Rows from a 3D scene dataset:
....

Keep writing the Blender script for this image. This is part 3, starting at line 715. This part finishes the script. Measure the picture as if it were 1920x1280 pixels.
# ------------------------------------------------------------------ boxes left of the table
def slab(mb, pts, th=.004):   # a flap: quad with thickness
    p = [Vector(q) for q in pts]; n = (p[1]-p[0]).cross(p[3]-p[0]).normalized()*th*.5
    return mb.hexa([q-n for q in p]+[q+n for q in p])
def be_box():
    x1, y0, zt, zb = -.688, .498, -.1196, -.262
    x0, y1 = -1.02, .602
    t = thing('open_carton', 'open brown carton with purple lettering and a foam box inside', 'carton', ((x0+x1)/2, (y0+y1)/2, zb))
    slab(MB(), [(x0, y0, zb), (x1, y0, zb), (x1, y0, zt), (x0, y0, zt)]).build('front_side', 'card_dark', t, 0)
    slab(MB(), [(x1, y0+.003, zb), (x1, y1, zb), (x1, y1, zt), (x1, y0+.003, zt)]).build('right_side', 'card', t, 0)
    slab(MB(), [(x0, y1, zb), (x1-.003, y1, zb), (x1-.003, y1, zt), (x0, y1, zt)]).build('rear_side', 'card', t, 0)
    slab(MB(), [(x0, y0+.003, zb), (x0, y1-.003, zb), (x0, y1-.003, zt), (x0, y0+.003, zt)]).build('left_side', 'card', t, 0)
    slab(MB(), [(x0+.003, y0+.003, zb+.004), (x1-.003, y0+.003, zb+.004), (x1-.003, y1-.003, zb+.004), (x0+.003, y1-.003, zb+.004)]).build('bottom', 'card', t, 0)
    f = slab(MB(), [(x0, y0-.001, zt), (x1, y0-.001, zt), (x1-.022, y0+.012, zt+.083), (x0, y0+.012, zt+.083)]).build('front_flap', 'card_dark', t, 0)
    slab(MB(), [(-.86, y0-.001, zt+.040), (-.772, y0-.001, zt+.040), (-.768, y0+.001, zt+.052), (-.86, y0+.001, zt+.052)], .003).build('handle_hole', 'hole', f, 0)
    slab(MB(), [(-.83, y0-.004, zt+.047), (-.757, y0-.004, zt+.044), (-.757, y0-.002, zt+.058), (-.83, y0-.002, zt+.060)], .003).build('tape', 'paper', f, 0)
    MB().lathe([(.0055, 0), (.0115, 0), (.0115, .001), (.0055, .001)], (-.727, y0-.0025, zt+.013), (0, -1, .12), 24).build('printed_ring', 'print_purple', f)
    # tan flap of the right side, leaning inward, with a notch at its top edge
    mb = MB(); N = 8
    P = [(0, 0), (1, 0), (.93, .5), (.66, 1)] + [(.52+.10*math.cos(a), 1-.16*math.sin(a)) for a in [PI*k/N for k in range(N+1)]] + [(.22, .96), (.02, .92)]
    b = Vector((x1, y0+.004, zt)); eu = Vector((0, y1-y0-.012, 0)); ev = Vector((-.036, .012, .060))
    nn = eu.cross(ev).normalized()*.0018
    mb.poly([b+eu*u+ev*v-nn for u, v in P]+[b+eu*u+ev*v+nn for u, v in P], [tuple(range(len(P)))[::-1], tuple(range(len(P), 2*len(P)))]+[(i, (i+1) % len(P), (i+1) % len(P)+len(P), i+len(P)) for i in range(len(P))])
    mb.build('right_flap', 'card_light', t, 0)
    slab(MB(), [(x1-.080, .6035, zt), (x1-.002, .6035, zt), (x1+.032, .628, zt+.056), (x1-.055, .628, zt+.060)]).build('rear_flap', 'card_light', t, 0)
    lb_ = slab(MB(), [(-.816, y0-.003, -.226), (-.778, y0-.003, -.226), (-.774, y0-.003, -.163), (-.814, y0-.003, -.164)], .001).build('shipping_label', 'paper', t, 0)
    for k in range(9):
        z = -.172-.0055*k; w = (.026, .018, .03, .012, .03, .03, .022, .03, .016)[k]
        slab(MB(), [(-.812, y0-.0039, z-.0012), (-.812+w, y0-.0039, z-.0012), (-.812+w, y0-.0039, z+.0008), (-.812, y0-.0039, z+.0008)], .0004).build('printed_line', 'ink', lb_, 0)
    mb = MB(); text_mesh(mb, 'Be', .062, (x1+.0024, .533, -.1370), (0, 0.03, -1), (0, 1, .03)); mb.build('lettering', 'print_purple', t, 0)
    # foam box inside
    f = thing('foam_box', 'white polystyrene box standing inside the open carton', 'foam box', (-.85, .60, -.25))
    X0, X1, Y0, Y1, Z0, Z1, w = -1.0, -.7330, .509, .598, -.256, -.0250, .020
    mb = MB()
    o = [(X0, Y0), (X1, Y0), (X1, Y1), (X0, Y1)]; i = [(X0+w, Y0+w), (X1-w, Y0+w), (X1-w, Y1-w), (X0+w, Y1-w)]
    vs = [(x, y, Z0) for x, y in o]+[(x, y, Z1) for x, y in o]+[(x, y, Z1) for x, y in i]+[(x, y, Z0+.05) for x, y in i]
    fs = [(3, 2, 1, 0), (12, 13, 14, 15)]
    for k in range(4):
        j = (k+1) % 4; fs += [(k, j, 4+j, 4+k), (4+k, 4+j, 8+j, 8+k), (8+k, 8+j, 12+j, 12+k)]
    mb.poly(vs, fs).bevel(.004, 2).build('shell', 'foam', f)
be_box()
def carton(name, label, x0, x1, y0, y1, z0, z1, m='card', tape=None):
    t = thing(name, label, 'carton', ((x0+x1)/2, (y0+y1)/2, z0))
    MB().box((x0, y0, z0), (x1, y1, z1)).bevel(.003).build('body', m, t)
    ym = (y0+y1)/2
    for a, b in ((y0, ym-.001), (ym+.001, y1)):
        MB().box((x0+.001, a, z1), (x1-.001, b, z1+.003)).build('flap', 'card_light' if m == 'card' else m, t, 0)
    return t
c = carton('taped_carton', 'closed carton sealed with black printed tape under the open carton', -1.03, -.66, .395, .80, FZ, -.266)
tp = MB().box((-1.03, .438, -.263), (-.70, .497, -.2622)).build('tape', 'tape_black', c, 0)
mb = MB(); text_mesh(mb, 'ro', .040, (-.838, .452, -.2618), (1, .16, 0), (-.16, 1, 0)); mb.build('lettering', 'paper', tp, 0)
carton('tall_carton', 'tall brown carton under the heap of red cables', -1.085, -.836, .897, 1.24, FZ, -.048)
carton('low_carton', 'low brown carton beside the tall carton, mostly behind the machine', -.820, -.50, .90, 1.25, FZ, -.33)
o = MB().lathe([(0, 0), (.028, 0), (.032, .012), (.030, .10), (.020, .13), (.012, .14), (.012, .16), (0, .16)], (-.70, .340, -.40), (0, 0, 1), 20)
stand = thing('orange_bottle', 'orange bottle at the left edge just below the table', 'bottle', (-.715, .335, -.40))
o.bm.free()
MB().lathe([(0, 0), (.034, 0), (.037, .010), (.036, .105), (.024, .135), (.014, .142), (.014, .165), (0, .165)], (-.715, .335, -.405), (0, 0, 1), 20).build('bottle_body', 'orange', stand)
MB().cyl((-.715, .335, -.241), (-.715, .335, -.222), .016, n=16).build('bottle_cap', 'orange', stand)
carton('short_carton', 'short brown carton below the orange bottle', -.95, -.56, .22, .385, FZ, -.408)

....

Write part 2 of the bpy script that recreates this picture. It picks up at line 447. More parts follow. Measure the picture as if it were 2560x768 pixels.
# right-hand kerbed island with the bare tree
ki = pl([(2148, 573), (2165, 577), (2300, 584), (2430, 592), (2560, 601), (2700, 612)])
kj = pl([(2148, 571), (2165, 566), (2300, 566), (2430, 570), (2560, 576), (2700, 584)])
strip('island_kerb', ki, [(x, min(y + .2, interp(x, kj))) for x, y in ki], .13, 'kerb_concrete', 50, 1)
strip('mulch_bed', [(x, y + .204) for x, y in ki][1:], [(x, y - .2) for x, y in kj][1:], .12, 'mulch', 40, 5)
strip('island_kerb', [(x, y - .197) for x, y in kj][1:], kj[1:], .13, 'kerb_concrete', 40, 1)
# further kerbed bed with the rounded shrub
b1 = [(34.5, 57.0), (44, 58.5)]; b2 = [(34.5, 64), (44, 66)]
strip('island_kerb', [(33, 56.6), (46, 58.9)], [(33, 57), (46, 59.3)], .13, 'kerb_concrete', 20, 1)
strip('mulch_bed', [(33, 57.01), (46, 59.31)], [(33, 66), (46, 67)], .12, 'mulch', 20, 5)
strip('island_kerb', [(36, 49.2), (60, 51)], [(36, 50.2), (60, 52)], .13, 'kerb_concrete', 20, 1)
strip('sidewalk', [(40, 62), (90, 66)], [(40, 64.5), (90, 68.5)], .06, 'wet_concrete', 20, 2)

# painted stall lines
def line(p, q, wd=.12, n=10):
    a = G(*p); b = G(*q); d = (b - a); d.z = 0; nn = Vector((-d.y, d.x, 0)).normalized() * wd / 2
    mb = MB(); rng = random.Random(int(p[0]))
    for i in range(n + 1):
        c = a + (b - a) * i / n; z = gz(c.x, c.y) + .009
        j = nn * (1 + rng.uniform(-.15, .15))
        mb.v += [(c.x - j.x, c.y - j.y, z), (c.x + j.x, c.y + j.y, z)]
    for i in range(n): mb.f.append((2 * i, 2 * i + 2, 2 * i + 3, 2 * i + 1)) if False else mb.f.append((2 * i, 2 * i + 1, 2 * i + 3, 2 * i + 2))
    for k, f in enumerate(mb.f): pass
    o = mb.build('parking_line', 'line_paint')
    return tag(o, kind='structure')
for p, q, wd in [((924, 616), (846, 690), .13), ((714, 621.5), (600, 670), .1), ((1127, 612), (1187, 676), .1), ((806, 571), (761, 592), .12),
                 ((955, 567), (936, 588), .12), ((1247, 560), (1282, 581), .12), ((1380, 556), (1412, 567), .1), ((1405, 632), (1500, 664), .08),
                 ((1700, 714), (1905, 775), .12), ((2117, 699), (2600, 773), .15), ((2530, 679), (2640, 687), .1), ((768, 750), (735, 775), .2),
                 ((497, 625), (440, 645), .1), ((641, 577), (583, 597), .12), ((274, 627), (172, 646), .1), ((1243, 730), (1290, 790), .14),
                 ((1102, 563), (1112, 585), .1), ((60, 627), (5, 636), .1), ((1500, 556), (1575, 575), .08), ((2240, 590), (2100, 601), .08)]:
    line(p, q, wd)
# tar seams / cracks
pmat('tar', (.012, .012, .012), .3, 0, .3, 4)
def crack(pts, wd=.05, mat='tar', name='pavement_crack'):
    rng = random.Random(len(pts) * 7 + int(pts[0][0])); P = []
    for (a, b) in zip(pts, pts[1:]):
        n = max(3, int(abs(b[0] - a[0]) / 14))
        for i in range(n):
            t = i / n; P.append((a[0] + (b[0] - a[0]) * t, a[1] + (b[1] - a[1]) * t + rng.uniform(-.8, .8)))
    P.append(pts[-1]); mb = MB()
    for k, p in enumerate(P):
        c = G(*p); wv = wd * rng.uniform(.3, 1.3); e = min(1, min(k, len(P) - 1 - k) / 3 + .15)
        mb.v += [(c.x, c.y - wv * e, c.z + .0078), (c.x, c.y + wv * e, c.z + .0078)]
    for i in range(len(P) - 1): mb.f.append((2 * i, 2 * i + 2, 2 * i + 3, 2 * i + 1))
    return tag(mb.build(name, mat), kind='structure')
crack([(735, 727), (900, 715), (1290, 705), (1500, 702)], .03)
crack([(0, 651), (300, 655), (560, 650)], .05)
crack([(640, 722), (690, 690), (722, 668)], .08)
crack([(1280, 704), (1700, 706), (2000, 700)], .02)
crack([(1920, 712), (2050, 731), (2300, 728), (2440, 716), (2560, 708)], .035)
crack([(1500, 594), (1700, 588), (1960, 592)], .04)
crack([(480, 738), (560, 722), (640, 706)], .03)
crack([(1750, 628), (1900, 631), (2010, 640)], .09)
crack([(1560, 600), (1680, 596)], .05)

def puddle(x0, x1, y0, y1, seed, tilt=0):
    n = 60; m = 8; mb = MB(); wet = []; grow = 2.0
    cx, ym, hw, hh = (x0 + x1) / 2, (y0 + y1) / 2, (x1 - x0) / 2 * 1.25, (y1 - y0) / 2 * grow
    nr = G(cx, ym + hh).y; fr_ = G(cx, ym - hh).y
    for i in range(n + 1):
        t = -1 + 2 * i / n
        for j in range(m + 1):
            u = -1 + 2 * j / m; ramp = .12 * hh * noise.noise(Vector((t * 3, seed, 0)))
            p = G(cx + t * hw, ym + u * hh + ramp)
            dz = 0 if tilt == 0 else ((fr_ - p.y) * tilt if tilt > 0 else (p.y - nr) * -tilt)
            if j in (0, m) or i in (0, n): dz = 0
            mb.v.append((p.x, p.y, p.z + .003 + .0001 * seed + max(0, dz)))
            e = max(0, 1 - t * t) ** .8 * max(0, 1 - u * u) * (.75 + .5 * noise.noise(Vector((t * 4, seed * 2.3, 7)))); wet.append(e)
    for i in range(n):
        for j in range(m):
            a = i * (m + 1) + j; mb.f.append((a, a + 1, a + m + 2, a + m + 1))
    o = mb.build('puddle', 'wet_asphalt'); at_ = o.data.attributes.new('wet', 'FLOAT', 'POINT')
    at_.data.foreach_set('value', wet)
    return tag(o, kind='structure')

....

* [WORK TO BE COMPLETED]
Transcribe, exactly and exclusively, the run of lines that opens with the line bearing "zt+.083)]).build('front_flap', 'card_dark', t, 0)" and closes with the line bearing "mb.build('right_flap', 'card_light', t, 0)".

* [CORRECT RESULT]
    f = slab(MB(), [(x0, y0-.001, zt), (x1, y0-.001, zt), (x1-.022, y0+.012, zt+.083), (x0, y0+.012, zt+.083)]).build('front_flap', 'card_dark', t, 0)
    slab(MB(), [(-.86, y0-.001, zt+.040), (-.772, y0-.001, zt+.040), (-.768, y0+.001, zt+.052), (-.86, y0+.001, zt+.052)], .003).build('handle_hole', 'hole', f, 0)
    slab(MB(), [(-.83, y0-.004, zt+.047), (-.757, y0-.004, zt+.044), (-.757, y0-.002, zt+.058), (-.83, y0-.002, zt+.060)], .003).build('tape', 'paper', f, 0)
    MB().lathe([(.0055, 0), (.0115, 0), (.0115, .001), (.0055, .001)], (-.727, y0-.0025, zt+.013), (0, -1, .12), 24).build('printed_ring', 'print_purple', f)
    # tan flap of the right side, leaning inward, with a notch at its top edge
    mb = MB(); N = 8
    P = [(0, 0), (1, 0), (.93, .5), (.66, 1)] + [(.52+.10*math.cos(a), 1-.16*math.sin(a)) for a in [PI*k/N for k in range(N+1)]] + [(.22, .96), (.02, .92)]
    b = Vector((x1, y0+.004, zt)); eu = Vector((0, y1-y0-.012, 0)); ev = Vector((-.036, .012, .060))
    nn = eu.cross(ev).normalized()*.0018
    mb.poly([b+eu*u+ev*v-nn for u, v in P]+[b+eu*u+ev*v+nn for u, v in P], [tuple(range(len(P)))[::-1], tuple(range(len(P), 2*len(P)))]+[(i, (i+1) % len(P), (i+1) % len(P)+len(P), i+len(P)) for i in range(len(P))])
    mb.build('right_flap', 'card_light', t, 0)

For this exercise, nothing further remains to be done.